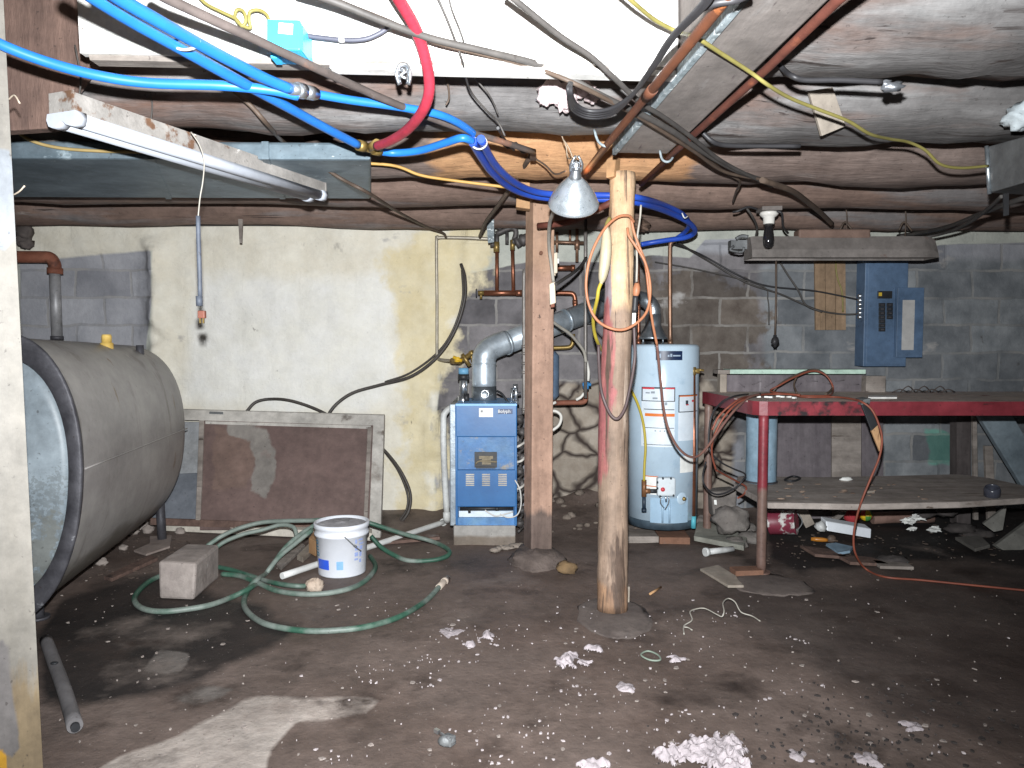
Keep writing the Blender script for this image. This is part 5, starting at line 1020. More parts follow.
text('digits', '180', .019, m_inkg, tg, Matrix.Translation(P(285.5, 28.6, 2.127)) @ Matrix.Rotation(math.radians(-4), 4, 'Y') @ Matrix.Rotation(math.radians(90), 4, 'X'), .0003)
cable('box_cable', 'dark cable leaving the blue box and rising to the thick grey cable', W([(302, 35), (320, 37.5), (345, 40), (365, 39), (380, 33), (391, 25)], 2.19), .007, mat('navy_cable', '#454652', '#54555f', rough=.5, bump=0))
b = MB(); b.tube([P(341.5, 36.5, 2.185), P(341.5, 42, 2.185)], .009, 8, 1); tag(b.build('cable_staple', m_white), 'white staple on the dark box cable', 'staple')

# ================================================================ CLAMP LAMP
lp = thing('clamp_lamp', 'shiny metal clamp lamp hanging from a wire hook before the posts', 'lamp', P(573, 205, 3.1))
YLm = 3.1; cm = P(573.5, 204, YLm + .03); ax = V((0, -math.sin(math.radians(42)), math.cos(math.radians(42))))
m_chrome = mat('spun_aluminium', '#c9d2d9', '#dae1e6', scale=30, rough=(.22, .36), metal=.7, bump=.06, bscale=60)
b = MB(); R0 = .102; b.lathe([(R0, -.003), (R0 + .003, .002), (.1, .010), (.090, .036), (.074, .064), (.055, .090), (.038, .108), (.028, .118), (.025, .120)], cm, ax, 44); b.build('reflector', m_chrome, lp, solid=.0015)
top = cm + ax * .116; b = MB(); b.lathe([(.024, -.01), (.025, .02), (.021, .024), (.021, .05), (.017, .054), (.016, .075), (.001, .078)], top, ax, 20); sk = b.build('socket', m_steel, lp)
b = MB(); u = V((1, 0, 0))
b.tube([top + ax * .03 + u * .02, top + ax * .06 + u * .024 - V((0, .01, 0)), top + ax * .10 + u * .006], .005, 8, 3); b.tube([top + ax * .03 - u * .02, top + ax * .06 - u * .022 - V((0, .01, 0)), top + ax * .10 - u * .004], .005, 8, 3)
b.tube([top + ax * .035 - V((0, .026, 0)) - u * .014, top + ax * .035 - V((0, .03, 0)) + u * .014], .008, 8, 1); b.build('clamp', m_steel, lp)
b = MB(); hk = P(563, 139, YLm - .05); b.tube([top + ax * .10, P(575, 163, YLm - .04), P(569, 148, YLm - .05), hk], .003, 6, 3); b.tube([top + ax * .09 + V((-.01, 0, 0)), P(568, 158, YLm - .04), P(566, 146, YLm - .05), hk, P(561, 131, YLm - .05), P(566, 126, YLm - .05), P(574, 125, YLm - .05), P(573, 131, YLm - .05), P(569, 136, YLm - .05)], .003, 6, 4); b.build('wire_hook', mat('hook_wire', '#8a7a68', '#a39280', rough=.5, metal=.5, bump=0), lp)
b = MB(); b.lathe([(.012, .09), (.018, .07), (.03, .045), (.031, .03), (.02, .012), (.001, .006)], cm, ax, 20); b.build('bulb', mat('frosted_bulb', '#e8e2d4', rough=.4, bump=0), lp)
wc = thing('lamp_cord', 'white lamp cord hanging from the lamp to a connector on the square post', 'cord', P(553, 300, 4.0))
b = MB(); b.tube([P(557, 205, 3.25), P(553, 213, 3.4), P(549.5, 225, 3.7), P(549, 245, 3.95), P(551, 262, 4.05), P(553.5, 282, 4.1)], .009, 10, 6); b.build('cord', m_whitec, wc)
b = MB(); b.slab([P(549, 284, 4.1), P(555, 281, 4.1), P(556, 303, 4.1), P(550, 305, 4.1)], (0, .03, 0)); lab(b.build('plug', mat('ivory_plug', '#d8c9b4', '#cdbda7', rough=.5, bump=0), wc, bev=.005), 'ivory plug body')
b = MB(); b.slab([P(550.5, 304, 4.11), P(554.5, 303, 4.11), P(554.5, 307, 4.11), P(551, 307.5, 4.11)], (0, .02, 0)); b.build('socket_face', m_rustpipe, wc)
ow = thing('power_outlet', 'ivory outlet block hanging behind the right side of the square post', 'outlet', P(554, 270, 4.6))
b = MB(); b.slab([P(550, 254, 4.6), P(557.5, 252, 4.6), P(557.5, 273, 4.6), P(551, 274, 4.6)], (0, .05, 0)); b.tube([P(554, 273, 4.62), P(554, 276, 4.62)], .012, 8, 1); b.build('body', mat('ivory_outlet', '#dccdb8', '#d2c2ab', rough=.5, bump=0), ow, bev=.006)
b = MB(); b.slab([P(557, 258, 4.61), P(559, 259, 4.61), P(559, 263, 4.61), P(557, 264, 4.61)], (0, .02, 0)); b.build('switch', m_paper, ow)
cable('grey_cable', 'grey cord rising from the square post connector to the dark vertical pipe', [P(555, 285, 4.1), P(564, 279, 4.2), P(573, 273, 4.4), P(581, 266, 4.7), P(586, 258, 4.85)], .010, m_greyc)
cable('white_cable', 'white cord curving from the square post in front of the slanting flue', [P(550, 320, 4.5), P(560, 327, 4.6), P(570, 334, 4.7), P(578, 343, 4.8), P(584, 352, 4.85), P(586, 362, 4.88)], .010, m_whitec)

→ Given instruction
Reproduce the listing above exactly, excluding all pictures.

→ Exercise solution
Keep writing the Blender script for this image. This is part 5, starting at line 1020. More parts follow.
text('digits', '180', .019, m_inkg, tg, Matrix.Translation(P(285.5, 28.6, 2.127)) @ Matrix.Rotation(math.radians(-4), 4, 'Y') @ Matrix.Rotation(math.radians(90), 4, 'X'), .0003)
cable('box_cable', 'dark cable leaving the blue box and rising to the thick grey cable', W([(302, 35), (320, 37.5), (345, 40), (365, 39), (380, 33), (391, 25)], 2.19), .007, mat('navy_cable', '#454652', '#54555f', rough=.5, bump=0))
b = MB(); b.tube([P(341.5, 36.5, 2.185), P(341.5, 42, 2.185)], .009, 8, 1); tag(b.build('cable_staple', m_white), 'white staple on the dark box cable', 'staple')

# ================================================================ CLAMP LAMP
lp = thing('clamp_lamp', 'shiny metal clamp lamp hanging from a wire hook before the posts', 'lamp', P(573, 205, 3.1))
YLm = 3.1; cm = P(573.5, 204, YLm + .03); ax = V((0, -math.sin(math.radians(42)), math.cos(math.radians(42))))
m_chrome = mat('spun_aluminium', '#c9d2d9', '#dae1e6', scale=30, rough=(.22, .36), metal=.7, bump=.06, bscale=60)
b = MB(); R0 = .102; b.lathe([(R0, -.003), (R0 + .003, .002), (.1, .010), (.090, .036), (.074, .064), (.055, .090), (.038, .108), (.028, .118), (.025, .120)], cm, ax, 44); b.build('reflector', m_chrome, lp, solid=.0015)
top = cm + ax * .116; b = MB(); b.lathe([(.024, -.01), (.025, .02), (.021, .024), (.021, .05), (.017, .054), (.016, .075), (.001, .078)], top, ax, 20); sk = b.build('socket', m_steel, lp)
b = MB(); u = V((1, 0, 0))
b.tube([top + ax * .03 + u * .02, top + ax * .06 + u * .024 - V((0, .01, 0)), top + ax * .10 + u * .006], .005, 8, 3); b.tube([top + ax * .03 - u * .02, top + ax * .06 - u * .022 - V((0, .01, 0)), top + ax * .10 - u * .004], .005, 8, 3)
b.tube([top + ax * .035 - V((0, .026, 0)) - u * .014, top + ax * .035 - V((0, .03, 0)) + u * .014], .008, 8, 1); b.build('clamp', m_steel, lp)
b = MB(); hk = P(563, 139, YLm - .05); b.tube([top + ax * .10, P(575, 163, YLm - .04), P(569, 148, YLm - .05), hk], .003, 6, 3); b.tube([top + ax * .09 + V((-.01, 0, 0)), P(568, 158, YLm - .04), P(566, 146, YLm - .05), hk, P(561, 131, YLm - .05), P(566, 126, YLm - .05), P(574, 125, YLm - .05), P(573, 131, YLm - .05), P(569, 136, YLm - .05)], .003, 6, 4); b.build('wire_hook', mat('hook_wire', '#8a7a68', '#a39280', rough=.5, metal=.5, bump=0), lp)
b = MB(); b.lathe([(.012, .09), (.018, .07), (.03, .045), (.031, .03), (.02, .012), (.001, .006)], cm, ax, 20); b.build('bulb', mat('frosted_bulb', '#e8e2d4', rough=.4, bump=0), lp)
wc = thing('lamp_cord', 'white lamp cord hanging from the lamp to a connector on the square post', 'cord', P(553, 300, 4.0))
b = MB(); b.tube([P(557, 205, 3.25), P(553, 213, 3.4), P(549.5, 225, 3.7), P(549, 245, 3.95), P(551, 262, 4.05), P(553.5, 282, 4.1)], .009, 10, 6); b.build('cord', m_whitec, wc)
b = MB(); b.slab([P(549, 284, 4.1), P(555, 281, 4.1), P(556, 303, 4.1), P(550, 305, 4.1)], (0, .03, 0)); lab(b.build('plug', mat('ivory_plug', '#d8c9b4', '#cdbda7', rough=.5, bump=0), wc, bev=.005), 'ivory plug body')
b = MB(); b.slab([P(550.5, 304, 4.11), P(554.5, 303, 4.11), P(554.5, 307, 4.11), P(551, 307.5, 4.11)], (0, .02, 0)); b.build('socket_face', m_rustpipe, wc)
ow = thing('power_outlet', 'ivory outlet block hanging behind the right side of the square post', 'outlet', P(554, 270, 4.6))
b = MB(); b.slab([P(550, 254, 4.6), P(557.5, 252, 4.6), P(557.5, 273, 4.6), P(551, 274, 4.6)], (0, .05, 0)); b.tube([P(554, 273, 4.62), P(554, 276, 4.62)], .012, 8, 1); b.build('body', mat('ivory_outlet', '#dccdb8', '#d2c2ab', rough=.5, bump=0), ow, bev=.006)
b = MB(); b.slab([P(557, 258, 4.61), P(559, 259, 4.61), P(559, 263, 4.61), P(557, 264, 4.61)], (0, .02, 0)); b.build('switch', m_paper, ow)
cable('grey_cable', 'grey cord rising from the square post connector to the dark vertical pipe', [P(555, 285, 4.1), P(564, 279, 4.2), P(573, 273, 4.4), P(581, 266, 4.7), P(586, 258, 4.85)], .010, m_greyc)
cable('white_cable', 'white cord curving from the square post in front of the slanting flue', [P(550, 320, 4.5), P(560, 327, 4.6), P(570, 334, 4.7), P(578, 343, 4.8), P(584, 352, 4.85), P(586, 362, 4.88)], .010, m_whitec)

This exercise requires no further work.